Friendship is more than how much you drink, how funny you are, and how cool you think you need to be or how cool they think you need to be. Instead, you take time to share with others and to value the other person.

When you enjoy the carnival of love, you don’t get dressed up and hide in masks (like some will do this week). Instead, you learn to take off the masks that you normally wear to protect yourself and you start to learn how to really relate with other people.

You don’t spend time with others and have the expectation that you need to get something out of others – whether that something you want to get is sex, money, or a meal. Instead, you simply learn to enjoy the time together.
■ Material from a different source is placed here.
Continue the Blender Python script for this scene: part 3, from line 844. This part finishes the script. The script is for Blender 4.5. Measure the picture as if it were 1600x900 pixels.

When you enjoy the carnival of love, you sit across the table and enjoy the company of other Christians. You don’t spend time counting their faults, and beating them up because of what they did wrong. You spend time with them and enjoy them for who they are.

I enjoy you because of you. You enjoy me because of me. We don’t worry about what others think. We don’t try to do things to impress one another.

We enjoy the carnival of love – by simply enjoying time with others in Christ – where we know we will be loved. Just like this church did yesterday at the Kohl and Pinkel party, and the week before with the couples at the “Oldies Party.” You enjoy the time together without letting yourself, or other people get you out of control.

You go home satisfied because you know that you have been loved.

There are no hang-overs, no head-aches, no embarrassing revelations, and no empty experiences. There is just a fulfilling experience that comes from knowing that God loves you, others love you, and you can safely take time to get to know others in a deeper, more fulfilling fashion. You come away from the carnival satisfied – satisfied in Christ.